Written by: Ehsan Zabihi Naeini and Mark Sams
Broadband re-processed seismic data from the NW Shelf of Australia were inverted using a standard approach to wavelet estimation. The inversion method applied was a facies-based deterministic inversion where the low frequency model is a product of the inversion process itself, constrained by facies dependent input trends, the resultant facies distribution and the match to the seismic. The results identified the presence of a gas reservoir that had recently been confirmed through drilling. The reservoir is thin, with up to 15 ms of maximum thickness.

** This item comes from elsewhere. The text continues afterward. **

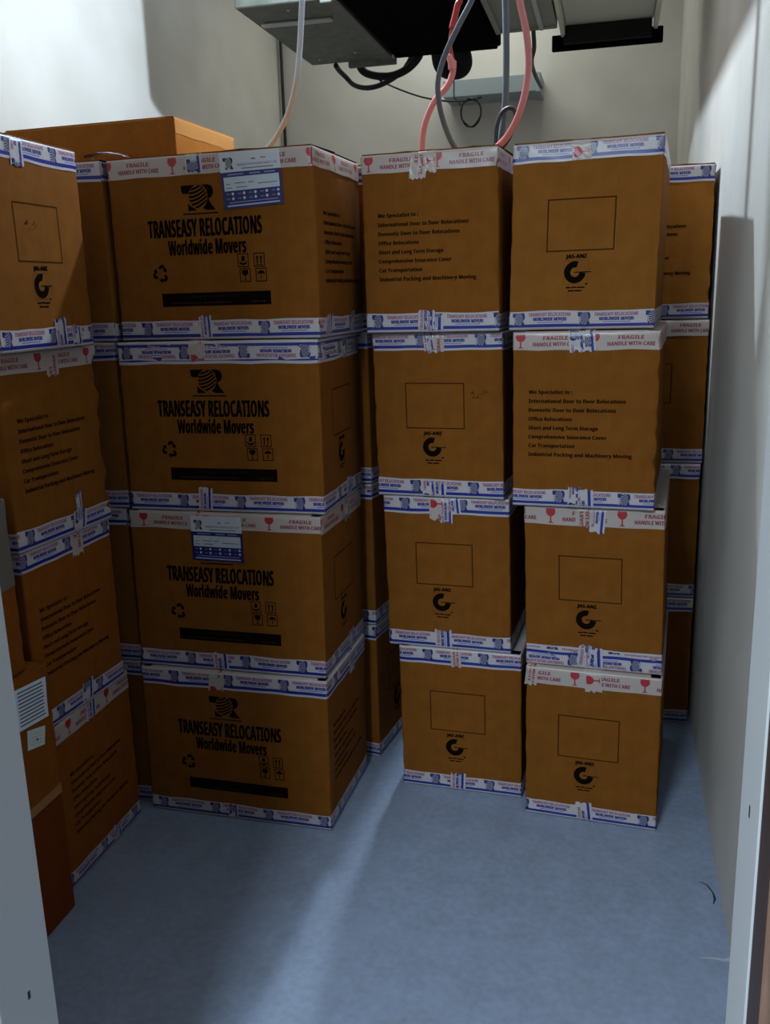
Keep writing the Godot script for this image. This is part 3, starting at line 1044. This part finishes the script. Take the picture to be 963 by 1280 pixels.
func art_certified(w: float, h: float) -> Array:
	var a := PackedVector2Array()
	a_frame(a, 0.25 * w, h * 0.425, 0.71 * w, h * 0.705, 0.0034)
	var b := PackedVector2Array()
	a_text(b, "JAS-ANZ", 0.385 * w, 0.53 * w, h * 0.387, 0.021 * h, true, 0.0014)
	var c := Vector2(0.452 * w, h * 0.312)
	a_ring(b, c, 0.0115, 0.0272, 72, 355, 30)
	a_rect(b, c.x - 0.002, c.y - 0.0012, c.x + 0.040, c.y + 0.0012)
	for q in [[0.393, 0.425, 0.226], [0.43, 0.465, 0.227], [0.47, 0.522, 0.226], [0.408, 0.45, 0.208], [0.455, 0.503, 0.208]]:
		a_rect(b, q[0] * w, h * q[2], q[1] * w, h * (q[2] + 0.0075))
	a_rect(b, 0.525 * w, h * 0.243, 0.54 * w, h * 0.252)
	var g := PackedVector2Array()
	a_frame(g, 0.375 * w, h * 0.248, 0.545 * w, h * 0.375, 0.0011)
	return [[a, M.line], [b, M.ink], [g, M.faint]]

func mark(called: String, b: Carton, f: int, kind: String, parent: Node3D):
	var arts := art_company(b.length(f), b.h) if kind == "company" else art_services(b.length(f), b.h) if kind == "services" else art_certified(b.length(f), b.h)
	for k in arts.size():
		put(called if k == 0 else called + "_detail", carton_print(b, f, arts[k][0], 0.0004 if k == 0 else 0.0007), arts[k][1], parent)

# one carton. spec keys: at (front right bottom corner x, z), turn, tier, shear, wide (front is the long side), tone,
# prints {side: kind}, top / base (tape kind per edge: "m" mover, "M" mover upside down, "f" fragile), tabs [[side, top, share, kind, hang, wide]]
func carton(spec: Dictionary) -> Node3D:
	var b := Carton.new()
	var wide: bool = spec.get("wide", false)
	b.w = BOX_LONG if wide else BOX_SHORT
	b.d = BOX_SHORT if wide else BOX_LONG
	b.h = BOX_TALL
	b.shear = -float(spec.get("shear", 0.0))
	b.salt = float(taken.get("moving_carton", 0)) * 3.7
	for f in 4:
		b.bulge[f] = float(spec.get("bulge", 0.003)) * (0.6 + 0.4 * rng.randf()) * (1.0 if f < 2 else 0.3)
	if spec.has("dents"):
		b.dents = spec.dents
	for f in spec.get("bulges", {}):
		b.bulge[f] = spec.bulges[f]
	var turn: float = spec.turn
	var u := Vector3(cos(turn), 0, -sin(turn))
	var v := Vector3(-sin(turn), 0, -cos(turn))
	var corner := Vector3(spec.at[0], float(spec.tier) * TIER + 0.002, spec.at[1])
	var t := thing("moving_carton", corner - u * b.w / 2.0 + v * b.d / 2.0, turn)
	tag(t, spec.label, "carton", "printed moving cartons")
	put("body", carton_body(b), M[spec.get("tone", "kraft")], t)
	for f in [0, 1, 3]:
		var kinds := [spec.get("top", "m"), spec.get("base", "m")]
		for e in 2:
			var k: String = kinds[e]
			var fragile := k.begins_with("f")
			put("edge_tape", edge_tape(b, f, e == 0, 0.187 if fragile else 0.168, k == "M", rng.randf() if not spec.has("phase") else float(spec.phase[e]), TAPE + rng.randf_range(-0.002, 0.003)), M.fragile_tape if fragile else M.mover_tape, t)
			if k == "M" and f < 2:
				put("edge_tape", edge_tape(b, f, e == 0, 0.168, false, rng.randf(), TAPE + 0.012, 0.0003), M.mover_tape, t)
	for q in spec.get("tabs", []):
		var f: int = q[0]
		var frag: bool = q[3] == "f"
		put("tape_tab", tape_tab(b, f, q[1], float(q[2]) * b.length(f), q[5] if q.size() > 5 else 0.046, q[4], 0.187 if frag else 0.168, rng.randf_range(-0.12, 0.12), 0.0014), M.fragile_tape if frag else M.mover_tape, t)
	for f in spec.prints:
		mark("printed_panel", b, f, spec.prints[f], t)
	if spec.has("sticker"):
		var c := []
		for p in spec.sticker:
			c.append(Vector2(p[0] * b.w, p[1] * b.h))
		var o := put("address_label", sticker(b, 0, c, 0.0030), M.address_label, t)
		o.set_meta("label", "blue and white address label")
	if spec.has("smudge"):
		var sm := PackedVector2Array()
		for i in 14:
			var c := Vector2((float(spec.smudge[0]) + rng.randf_range(-0.05, 0.07)) * b.w, (float(spec.smudge[1]) + rng.randf_range(-0.022, 0.022)) * b.h)
			var along := Vector2.from_angle(rng.randf_range(0.3, 1.3)) * rng.randf_range(0.003, 0.008)
			var across := along.orthogonal().normalized() * rng.randf_range(0.0006, 0.0014)
			a_quad(sm, c - along, c + across, c + along, c - across)
		put("smudge", carton_print(b, 0, sm, 0.0007), M.line, t)
	if spec.get("curl", false):
		# a loose end of top tape curling over towards the next carton
		var cr := []
		var cu := []
		var cv := []
		for j in 7:
			var row := []
			var ru := []
			var rv := []
			for i in 9:
				var q := float(i) / 8.0
				row.append(Vector3(b.w / 2 - 0.055 + 0.115 * q, b.h + 0.014 + 0.012 * sin(q * PI * 0.9) - 0.006 * q + 0.002 * sin(j * 1.3 + q * 5.0), b.d / 2 - 0.062 + 0.008 * j + 0.006 * q))
				ru.append(q * 0.6)
				rv.append(0.1 + j * 0.12)
			cr.append(row)
			cu.append(ru)
			cv.append(rv)
		put("curled_tape", sheet(cr, cu, cv), M.mover_tape, t)
	if spec.get("flaps", false):
		# the closing flaps stand a little proud of the top
		for s in [1.0, -1.0]:
			var st := begin()
			var lift := rng.randf_range(0.004, 0.012)
			var x0 := -b.w / 2 + 0.003 + b.shear * b.h
			var x1 := b.w / 2 - 0.003 + b.shear * b.h
			var z0: float = s * (b.d / 2 - 0.002)
			var z1: float = s * 0.002
			var y0 := b.h + 0.0032
			for q in [[z0, z1]]:
				var n := 12
				for i in n:
					var xa := lerpf(x0, x1, float(i) / n)
					var xb := lerpf(x0, x1, float(i + 1) / n)
					var la := y0 + lift * (0.5 + 0.5 * rough.get_noise_2d(xa * 3.0 + b.salt, s))
					var lb := y0 + lift * (0.5 + 0.5 * rough.get_noise_2d(xb * 3.0 + b.salt, s))
					var ea := y0 + 0.003 * maxf(0.0, rough.get_noise_2d(xa * 4.0, s + b.salt))
					var eb := y0 + 0.003 * maxf(0.0, rough.get_noise_2d(xb * 4.0, s + b.salt))
					var p := [Vector3(xa, ea, q[0]), Vector3(xb, eb, q[0]), Vector3(xb, lb, q[1]), Vector3(xa, la, q[1])]
					var th := Vector3(0, -0.0028, 0)
					if s > 0:
						p = [p[3], p[2], p[1], p[0]]
					quad(st, p[0], p[1], p[2], p[3])
					quad(st, p[3] + th, p[2] + th, p[1] + th, p[0] + th)
					quad(st, p[3], p[2], p[2] + th, p[3] + th)
					quad(st, p[1], p[0], p[0] + th, p[1] + th)
			put("top_flap", end(st), M[spec.get("tone", "kraft")], t)
	return t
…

The bandwidth of the seismic data is approximately 5-70 Hz and only a short well log was availabe to extract the wavelets. As such there was little control on the lowest frequencies of the wavelet. Wavelets were then estimated using a variety of new techniques that attempt to address the limitations of short well-log segments and low frequency seismic. The revised inversion produced similar results but showed greater continuity and an extension of the reservoir at one flank. These differences could be traced back to the low frequency component of the inversion results and suggest that subtle variations in the low frequency component of wavelets can have an impact on seismic reservoir characterisation of thin beds.
Introduction
The conventionally acquired Willem 3D seismic survey in the Carnarvon Basin of the North West Shelf of Australia was reprocessed to achieve a broader bandwidth by applying de-ghosting algorithms (Sams et al., 2016). The seismic were then inverted using a facies based inversion technology (Kemper and Gunning, 2014). One objective of the inversion was to explore the then recently discovered gas sand at the Pyxis-1 well. The inversion predicted the presence of a thin gas sand (approximately 60 ft. thick) within the Upper Jurassic, consistent with the reports from Woodside Petroleum. Despite this success, it was recognised at the time that the estimated wavelet might not be completely compatible with the seismic data given that the well data used for the inversion was only available over 400 ms and the bandwidth of the seismic was approximately 5-70 Hz. Uncertainties or errors in the representation of the lowest frequencies within the seismic data due to the lack of constraints provided by conventional wavelet estimation from limited well data might impact the detailed characterisation of the reservoir. The objective of the current study is to observe the differences in the estimated gas sand distribution of the Pyxis discovery for a range of wavelets derived with and without broadband considerations. We also show some synthetic scenarios to further assist in understanding the impact of wavelets on inversion for thin bed detection and characterisation.